### WHAT YOU SHOULD DO:
Repeat verbatim only the lines from the opening of the material below through the one that contains "PI = math.pi".

### GIVEN INFORMATION:
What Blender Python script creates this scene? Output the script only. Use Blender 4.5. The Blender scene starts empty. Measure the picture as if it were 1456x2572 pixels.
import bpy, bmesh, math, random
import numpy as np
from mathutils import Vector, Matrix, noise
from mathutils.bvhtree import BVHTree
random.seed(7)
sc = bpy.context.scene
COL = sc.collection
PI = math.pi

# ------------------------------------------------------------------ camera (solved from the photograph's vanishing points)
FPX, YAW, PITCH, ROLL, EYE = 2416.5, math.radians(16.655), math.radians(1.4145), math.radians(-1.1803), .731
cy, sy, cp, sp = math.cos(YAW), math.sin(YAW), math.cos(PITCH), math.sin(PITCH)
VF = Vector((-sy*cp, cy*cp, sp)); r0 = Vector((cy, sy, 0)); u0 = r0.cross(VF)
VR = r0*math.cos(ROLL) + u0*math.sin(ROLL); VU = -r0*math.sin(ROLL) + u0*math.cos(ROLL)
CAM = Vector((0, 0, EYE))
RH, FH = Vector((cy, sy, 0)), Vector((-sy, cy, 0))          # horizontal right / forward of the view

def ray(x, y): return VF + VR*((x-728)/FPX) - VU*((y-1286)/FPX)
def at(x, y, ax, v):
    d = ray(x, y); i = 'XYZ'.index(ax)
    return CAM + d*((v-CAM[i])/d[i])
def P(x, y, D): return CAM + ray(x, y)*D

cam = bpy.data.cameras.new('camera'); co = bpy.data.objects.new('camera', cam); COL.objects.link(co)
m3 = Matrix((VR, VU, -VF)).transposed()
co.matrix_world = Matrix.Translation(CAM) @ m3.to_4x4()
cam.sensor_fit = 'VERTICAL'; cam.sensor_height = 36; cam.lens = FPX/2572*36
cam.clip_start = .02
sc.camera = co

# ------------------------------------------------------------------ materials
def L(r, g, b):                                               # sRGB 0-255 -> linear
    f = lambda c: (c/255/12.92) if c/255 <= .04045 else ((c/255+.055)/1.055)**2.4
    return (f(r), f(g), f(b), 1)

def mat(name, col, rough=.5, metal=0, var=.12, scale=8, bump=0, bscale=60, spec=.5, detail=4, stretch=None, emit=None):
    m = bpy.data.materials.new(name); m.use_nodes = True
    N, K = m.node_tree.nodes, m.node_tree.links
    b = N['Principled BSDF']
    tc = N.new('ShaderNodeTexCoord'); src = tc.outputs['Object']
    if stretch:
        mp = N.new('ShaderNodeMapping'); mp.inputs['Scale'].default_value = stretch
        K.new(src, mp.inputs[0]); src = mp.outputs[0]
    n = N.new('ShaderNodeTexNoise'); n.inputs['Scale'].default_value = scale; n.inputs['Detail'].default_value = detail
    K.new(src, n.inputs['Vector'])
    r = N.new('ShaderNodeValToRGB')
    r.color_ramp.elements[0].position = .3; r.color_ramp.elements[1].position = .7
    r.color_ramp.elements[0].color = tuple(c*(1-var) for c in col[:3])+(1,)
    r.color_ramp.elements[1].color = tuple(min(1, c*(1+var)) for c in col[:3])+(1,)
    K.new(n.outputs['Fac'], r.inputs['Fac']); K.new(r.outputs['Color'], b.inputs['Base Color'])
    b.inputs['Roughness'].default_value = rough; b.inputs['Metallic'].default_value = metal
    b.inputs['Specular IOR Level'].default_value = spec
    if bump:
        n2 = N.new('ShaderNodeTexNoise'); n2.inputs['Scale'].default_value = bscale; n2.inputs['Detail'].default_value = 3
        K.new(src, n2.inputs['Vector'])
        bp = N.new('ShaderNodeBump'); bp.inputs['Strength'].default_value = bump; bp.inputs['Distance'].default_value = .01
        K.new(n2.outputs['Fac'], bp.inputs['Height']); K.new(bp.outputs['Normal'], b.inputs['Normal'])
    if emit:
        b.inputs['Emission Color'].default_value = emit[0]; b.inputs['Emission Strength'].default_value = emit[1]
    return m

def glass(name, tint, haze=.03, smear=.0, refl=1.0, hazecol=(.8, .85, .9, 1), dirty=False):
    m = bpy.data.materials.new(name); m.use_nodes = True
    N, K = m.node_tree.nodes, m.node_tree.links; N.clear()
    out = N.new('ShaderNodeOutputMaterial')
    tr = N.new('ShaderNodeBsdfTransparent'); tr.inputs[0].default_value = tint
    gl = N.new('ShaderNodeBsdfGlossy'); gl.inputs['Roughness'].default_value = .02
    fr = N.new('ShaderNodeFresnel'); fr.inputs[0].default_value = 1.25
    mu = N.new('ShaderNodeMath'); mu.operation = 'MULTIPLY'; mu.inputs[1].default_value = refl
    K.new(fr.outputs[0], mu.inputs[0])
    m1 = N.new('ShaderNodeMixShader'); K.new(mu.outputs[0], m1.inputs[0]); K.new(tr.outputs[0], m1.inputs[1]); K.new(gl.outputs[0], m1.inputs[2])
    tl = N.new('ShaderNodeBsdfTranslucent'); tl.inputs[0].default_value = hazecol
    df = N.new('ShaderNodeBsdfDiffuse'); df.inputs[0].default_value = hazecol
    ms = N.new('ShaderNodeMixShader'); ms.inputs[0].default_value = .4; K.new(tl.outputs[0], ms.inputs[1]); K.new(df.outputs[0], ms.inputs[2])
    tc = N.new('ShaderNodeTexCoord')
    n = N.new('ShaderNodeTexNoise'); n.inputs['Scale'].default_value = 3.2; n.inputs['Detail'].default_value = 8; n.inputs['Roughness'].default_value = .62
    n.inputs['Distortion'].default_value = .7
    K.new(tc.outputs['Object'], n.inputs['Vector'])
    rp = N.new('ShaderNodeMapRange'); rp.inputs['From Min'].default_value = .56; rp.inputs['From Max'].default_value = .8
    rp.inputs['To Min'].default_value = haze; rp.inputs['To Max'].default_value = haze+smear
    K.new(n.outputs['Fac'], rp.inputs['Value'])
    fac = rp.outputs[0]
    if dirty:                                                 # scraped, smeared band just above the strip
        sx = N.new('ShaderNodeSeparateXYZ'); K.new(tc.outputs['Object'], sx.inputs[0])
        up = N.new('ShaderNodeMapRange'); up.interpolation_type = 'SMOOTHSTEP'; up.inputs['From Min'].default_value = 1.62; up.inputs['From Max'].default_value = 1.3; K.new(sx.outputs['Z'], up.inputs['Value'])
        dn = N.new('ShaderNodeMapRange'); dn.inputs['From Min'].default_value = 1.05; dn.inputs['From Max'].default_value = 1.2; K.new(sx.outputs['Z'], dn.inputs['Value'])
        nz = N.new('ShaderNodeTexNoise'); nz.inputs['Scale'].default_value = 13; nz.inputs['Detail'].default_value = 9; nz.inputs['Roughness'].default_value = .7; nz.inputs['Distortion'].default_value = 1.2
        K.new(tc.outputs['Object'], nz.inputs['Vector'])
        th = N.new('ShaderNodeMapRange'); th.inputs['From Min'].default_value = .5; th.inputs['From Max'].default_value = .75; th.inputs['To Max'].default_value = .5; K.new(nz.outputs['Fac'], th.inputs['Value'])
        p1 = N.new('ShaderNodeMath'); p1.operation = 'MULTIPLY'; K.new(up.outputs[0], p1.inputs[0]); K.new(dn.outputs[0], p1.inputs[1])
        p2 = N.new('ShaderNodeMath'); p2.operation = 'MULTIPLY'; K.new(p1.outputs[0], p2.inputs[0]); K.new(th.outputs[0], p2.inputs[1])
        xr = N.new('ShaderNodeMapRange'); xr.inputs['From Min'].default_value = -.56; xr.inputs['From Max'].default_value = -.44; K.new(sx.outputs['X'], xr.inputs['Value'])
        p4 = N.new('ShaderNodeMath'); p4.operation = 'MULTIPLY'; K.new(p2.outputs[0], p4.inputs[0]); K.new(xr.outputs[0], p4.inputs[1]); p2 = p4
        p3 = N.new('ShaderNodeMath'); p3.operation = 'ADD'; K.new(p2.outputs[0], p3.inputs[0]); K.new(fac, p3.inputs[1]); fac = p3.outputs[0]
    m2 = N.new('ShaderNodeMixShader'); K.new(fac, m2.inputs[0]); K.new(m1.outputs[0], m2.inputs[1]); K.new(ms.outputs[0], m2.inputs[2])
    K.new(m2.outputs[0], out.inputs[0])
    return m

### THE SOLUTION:
What Blender Python script creates this scene? Output the script only. Use Blender 4.5. The Blender scene starts empty. Measure the picture as if it were 1456x2572 pixels.
import bpy, bmesh, math, random
import numpy as np
from mathutils import Vector, Matrix, noise
from mathutils.bvhtree import BVHTree
random.seed(7)
sc = bpy.context.scene
COL = sc.collection
PI = math.pi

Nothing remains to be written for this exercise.